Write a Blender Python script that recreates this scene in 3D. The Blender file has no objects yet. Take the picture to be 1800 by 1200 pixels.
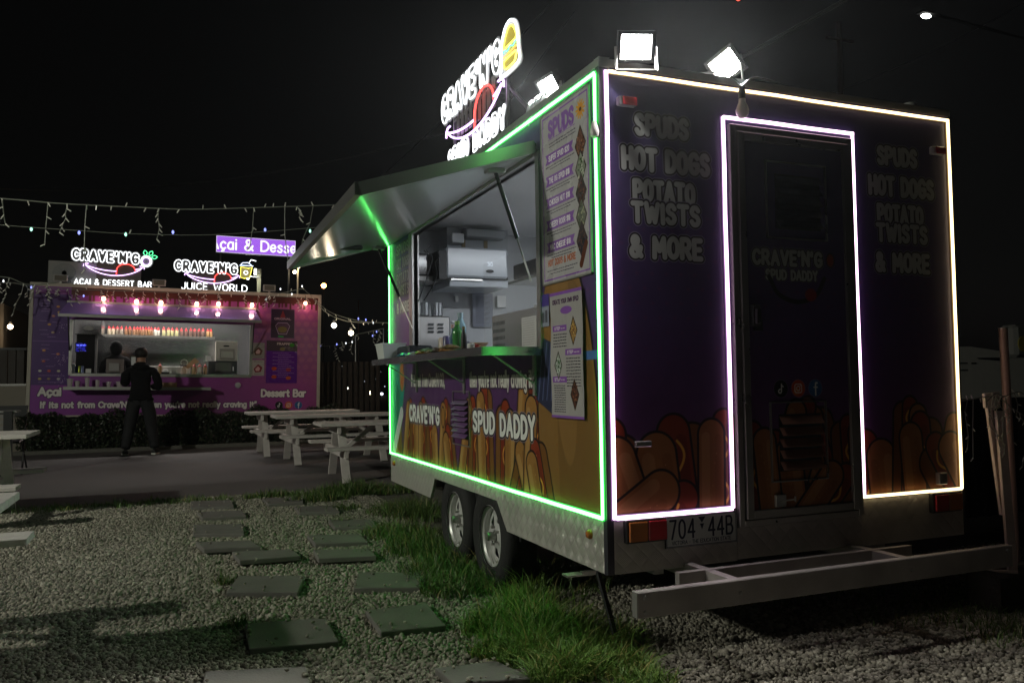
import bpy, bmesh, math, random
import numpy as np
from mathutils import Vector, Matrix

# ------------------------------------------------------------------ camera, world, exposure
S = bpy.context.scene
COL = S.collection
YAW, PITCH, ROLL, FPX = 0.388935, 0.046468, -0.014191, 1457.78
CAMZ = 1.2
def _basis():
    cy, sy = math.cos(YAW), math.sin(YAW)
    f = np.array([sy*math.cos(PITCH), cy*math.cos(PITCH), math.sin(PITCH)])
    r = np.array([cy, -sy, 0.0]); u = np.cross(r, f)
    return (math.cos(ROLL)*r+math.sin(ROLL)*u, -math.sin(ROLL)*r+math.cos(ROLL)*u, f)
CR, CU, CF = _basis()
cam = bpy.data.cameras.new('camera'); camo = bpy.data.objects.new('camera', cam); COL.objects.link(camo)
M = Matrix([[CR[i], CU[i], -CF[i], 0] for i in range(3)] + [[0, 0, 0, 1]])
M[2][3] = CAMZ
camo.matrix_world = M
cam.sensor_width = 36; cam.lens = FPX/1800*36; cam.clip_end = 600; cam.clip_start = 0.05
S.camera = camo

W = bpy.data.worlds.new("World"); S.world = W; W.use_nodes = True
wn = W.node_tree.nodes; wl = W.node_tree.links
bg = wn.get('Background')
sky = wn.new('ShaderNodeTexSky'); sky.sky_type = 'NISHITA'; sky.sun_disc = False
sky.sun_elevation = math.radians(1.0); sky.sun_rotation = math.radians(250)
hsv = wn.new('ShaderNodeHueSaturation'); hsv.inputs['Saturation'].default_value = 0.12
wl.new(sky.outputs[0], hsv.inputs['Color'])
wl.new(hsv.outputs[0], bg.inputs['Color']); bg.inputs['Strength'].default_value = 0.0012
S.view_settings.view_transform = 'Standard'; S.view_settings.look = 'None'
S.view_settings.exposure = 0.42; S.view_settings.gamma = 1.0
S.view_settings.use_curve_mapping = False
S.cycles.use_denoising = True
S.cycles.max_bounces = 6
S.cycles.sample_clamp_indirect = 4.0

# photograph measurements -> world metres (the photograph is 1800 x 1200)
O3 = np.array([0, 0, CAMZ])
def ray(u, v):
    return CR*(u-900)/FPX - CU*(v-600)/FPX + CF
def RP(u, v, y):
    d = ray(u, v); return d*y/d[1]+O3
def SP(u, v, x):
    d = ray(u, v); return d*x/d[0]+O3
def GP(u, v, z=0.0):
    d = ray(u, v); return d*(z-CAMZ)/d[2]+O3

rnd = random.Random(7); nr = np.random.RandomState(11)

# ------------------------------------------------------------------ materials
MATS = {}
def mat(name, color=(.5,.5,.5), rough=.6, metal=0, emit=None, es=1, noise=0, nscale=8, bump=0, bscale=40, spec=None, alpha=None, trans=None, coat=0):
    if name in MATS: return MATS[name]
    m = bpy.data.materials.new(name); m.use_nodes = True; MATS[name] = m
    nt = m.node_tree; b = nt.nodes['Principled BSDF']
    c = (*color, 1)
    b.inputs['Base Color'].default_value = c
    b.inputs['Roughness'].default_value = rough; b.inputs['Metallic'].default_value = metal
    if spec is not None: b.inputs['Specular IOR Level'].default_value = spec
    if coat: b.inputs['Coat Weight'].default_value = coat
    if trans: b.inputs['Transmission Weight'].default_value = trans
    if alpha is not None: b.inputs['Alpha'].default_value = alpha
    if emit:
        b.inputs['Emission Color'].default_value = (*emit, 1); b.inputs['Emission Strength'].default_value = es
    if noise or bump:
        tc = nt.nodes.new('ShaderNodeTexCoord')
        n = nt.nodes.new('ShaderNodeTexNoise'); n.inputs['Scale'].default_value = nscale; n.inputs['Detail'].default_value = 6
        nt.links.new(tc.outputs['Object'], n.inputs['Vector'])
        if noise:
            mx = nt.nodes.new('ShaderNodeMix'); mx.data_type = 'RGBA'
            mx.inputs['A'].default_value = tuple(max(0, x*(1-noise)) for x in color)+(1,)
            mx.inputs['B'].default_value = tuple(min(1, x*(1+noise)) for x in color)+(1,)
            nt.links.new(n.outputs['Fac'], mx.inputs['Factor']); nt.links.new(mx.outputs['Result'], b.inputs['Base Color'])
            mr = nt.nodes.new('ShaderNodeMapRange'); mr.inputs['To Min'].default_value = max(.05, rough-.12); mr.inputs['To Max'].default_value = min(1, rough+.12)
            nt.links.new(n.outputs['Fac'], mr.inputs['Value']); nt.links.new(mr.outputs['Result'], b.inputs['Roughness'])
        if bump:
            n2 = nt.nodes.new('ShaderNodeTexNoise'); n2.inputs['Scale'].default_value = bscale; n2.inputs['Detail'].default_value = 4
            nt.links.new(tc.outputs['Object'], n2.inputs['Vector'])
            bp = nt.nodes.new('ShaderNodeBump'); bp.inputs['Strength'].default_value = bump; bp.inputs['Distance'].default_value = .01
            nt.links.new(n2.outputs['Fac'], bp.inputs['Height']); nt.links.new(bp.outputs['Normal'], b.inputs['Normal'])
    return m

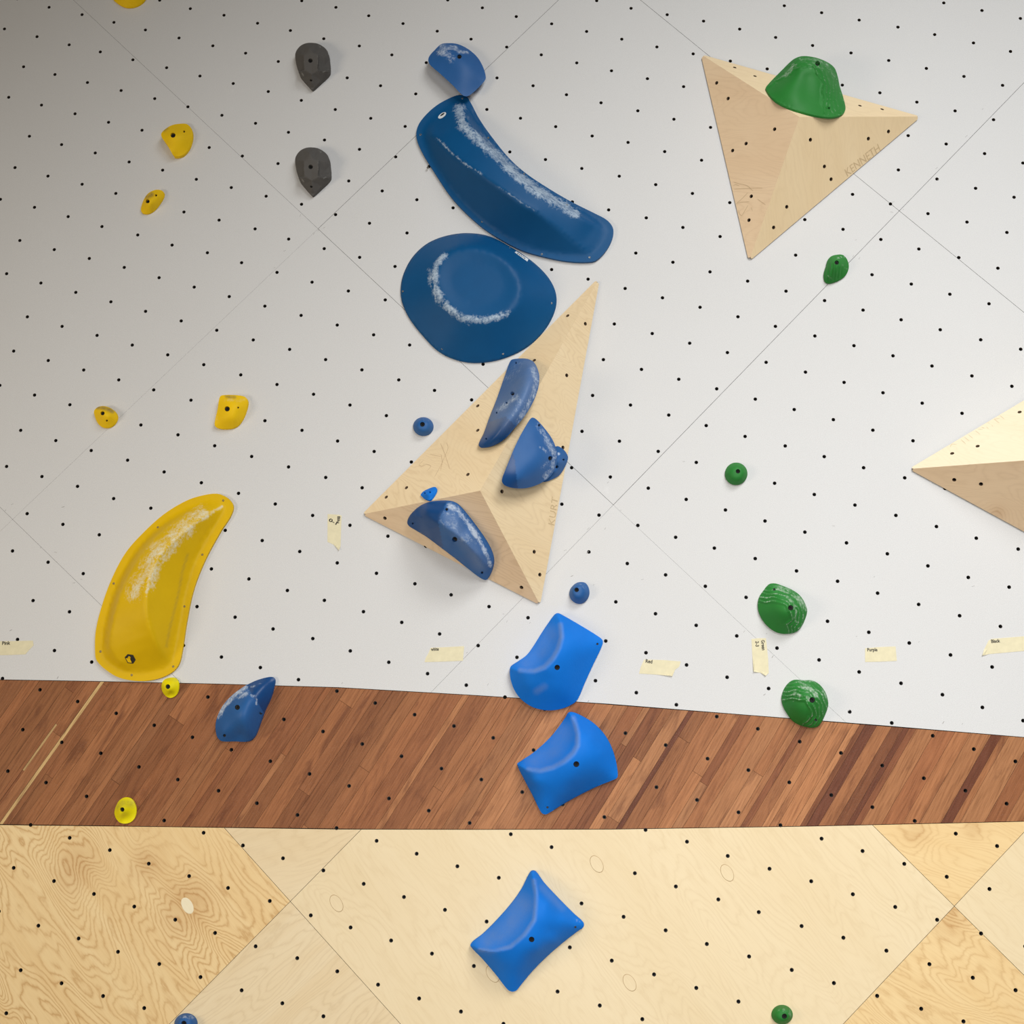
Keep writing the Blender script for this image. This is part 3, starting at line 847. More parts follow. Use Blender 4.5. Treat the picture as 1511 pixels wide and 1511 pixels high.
•••
TASK TO CARRY OUT: The pictures should not appear in the copy; every other part of the records above must be returned exactly.

RESULT OF THIS TASK:
Write a Blender Python script that recreates this scene in 3D. The Blender file has no objects yet. Take the picture to be 1800 by 1200 pixels.
import bpy, bmesh, math, random
import numpy as np
from mathutils import Vector, Matrix

# ------------------------------------------------------------------ camera, world, exposure
S = bpy.context.scene
COL = S.collection
YAW, PITCH, ROLL, FPX = 0.388935, 0.046468, -0.014191, 1457.78
CAMZ = 1.2
def _basis():
    cy, sy = math.cos(YAW), math.sin(YAW)
    f = np.array([sy*math.cos(PITCH), cy*math.cos(PITCH), math.sin(PITCH)])
    r = np.array([cy, -sy, 0.0]); u = np.cross(r, f)
    return (math.cos(ROLL)*r+math.sin(ROLL)*u, -math.sin(ROLL)*r+math.cos(ROLL)*u, f)
CR, CU, CF = _basis()
cam = bpy.data.cameras.new('camera'); camo = bpy.data.objects.new('camera', cam); COL.objects.link(camo)
M = Matrix([[CR[i], CU[i], -CF[i], 0] for i in range(3)] + [[0, 0, 0, 1]])
M[2][3] = CAMZ
camo.matrix_world = M
cam.sensor_width = 36; cam.lens = FPX/1800*36; cam.clip_end = 600; cam.clip_start = 0.05
S.camera = camo

W = bpy.data.worlds.new("World"); S.world = W; W.use_nodes = True
wn = W.node_tree.nodes; wl = W.node_tree.links
bg = wn.get('Background')
sky = wn.new('ShaderNodeTexSky'); sky.sky_type = 'NISHITA'; sky.sun_disc = False
sky.sun_elevation = math.radians(1.0); sky.sun_rotation = math.radians(250)
hsv = wn.new('ShaderNodeHueSaturation'); hsv.inputs['Saturation'].default_value = 0.12
wl.new(sky.outputs[0], hsv.inputs['Color'])
wl.new(hsv.outputs[0], bg.inputs['Color']); bg.inputs['Strength'].default_value = 0.0012
S.view_settings.view_transform = 'Standard'; S.view_settings.look = 'None'
S.view_settings.exposure = 0.42; S.view_settings.gamma = 1.0
S.view_settings.use_curve_mapping = False
S.cycles.use_denoising = True
S.cycles.max_bounces = 6
S.cycles.sample_clamp_indirect = 4.0

# photograph measurements -> world metres (the photograph is 1800 x 1200)
O3 = np.array([0, 0, CAMZ])
def ray(u, v):
    return CR*(u-900)/FPX - CU*(v-600)/FPX + CF
def RP(u, v, y):
    d = ray(u, v); return d*y/d[1]+O3
def SP(u, v, x):
    d = ray(u, v); return d*x/d[0]+O3
def GP(u, v, z=0.0):
    d = ray(u, v); return d*(z-CAMZ)/d[2]+O3

rnd = random.Random(7); nr = np.random.RandomState(11)

# ------------------------------------------------------------------ materials
MATS = {}
def mat(name, color=(.5,.5,.5), rough=.6, metal=0, emit=None, es=1, noise=0, nscale=8, bump=0, bscale=40, spec=None, alpha=None, trans=None, coat=0):
    if name in MATS: return MATS[name]
    m = bpy.data.materials.new(name); m.use_nodes = True; MATS[name] = m
    nt = m.node_tree; b = nt.nodes['Principled BSDF']
    c = (*color, 1)
    b.inputs['Base Color'].default_value = c
    b.inputs['Roughness'].default_value = rough; b.inputs['Metallic'].default_value = metal
    if spec is not None: b.inputs['Specular IOR Level'].default_value = spec
    if coat: b.inputs['Coat Weight'].default_value = coat
    if trans: b.inputs['Transmission Weight'].default_value = trans
    if alpha is not None: b.inputs['Alpha'].default_value = alpha
    if emit:
        b.inputs['Emission Color'].default_value = (*emit, 1); b.inputs['Emission Strength'].default_value = es
    if noise or bump:
        tc = nt.nodes.new('ShaderNodeTexCoord')
        n = nt.nodes.new('ShaderNodeTexNoise'); n.inputs['Scale'].default_value = nscale; n.inputs['Detail'].default_value = 6
        nt.links.new(tc.outputs['Object'], n.inputs['Vector'])
        if noise:
            mx = nt.nodes.new('ShaderNodeMix'); mx.data_type = 'RGBA'
            mx.inputs['A'].default_value = tuple(max(0, x*(1-noise)) for x in color)+(1,)
            mx.inputs['B'].default_value = tuple(min(1, x*(1+noise)) for x in color)+(1,)
            nt.links.new(n.outputs['Fac'], mx.inputs['Factor']); nt.links.new(mx.outputs['Result'], b.inputs['Base Color'])
            mr = nt.nodes.new('ShaderNodeMapRange'); mr.inputs['To Min'].default_value = max(.05, rough-.12); mr.inputs['To Max'].default_value = min(1, rough+.12)
            nt.links.new(n.outputs['Fac'], mr.inputs['Value']); nt.links.new(mr.outputs['Result'], b.inputs['Roughness'])
        if bump:
            n2 = nt.nodes.new('ShaderNodeTexNoise'); n2.inputs['Scale'].default_value = bscale; n2.inputs['Detail'].default_value = 4
            nt.links.new(tc.outputs['Object'], n2.inputs['Vector'])
            bp = nt.nodes.new('ShaderNodeBump'); bp.inputs['Strength'].default_value = bump; bp.inputs['Distance'].default_value = .01
            nt.links.new(n2.outputs['Fac'], bp.inputs['Height']); nt.links.new(bp.outputs['Normal'], b.inputs['Normal'])
    return m

Keep writing the Blender script for this image. This is part 3, starting at line 847. More parts follow. Use Blender 4.5. Treat the picture as 1511 pixels wide and 1511 pixels high.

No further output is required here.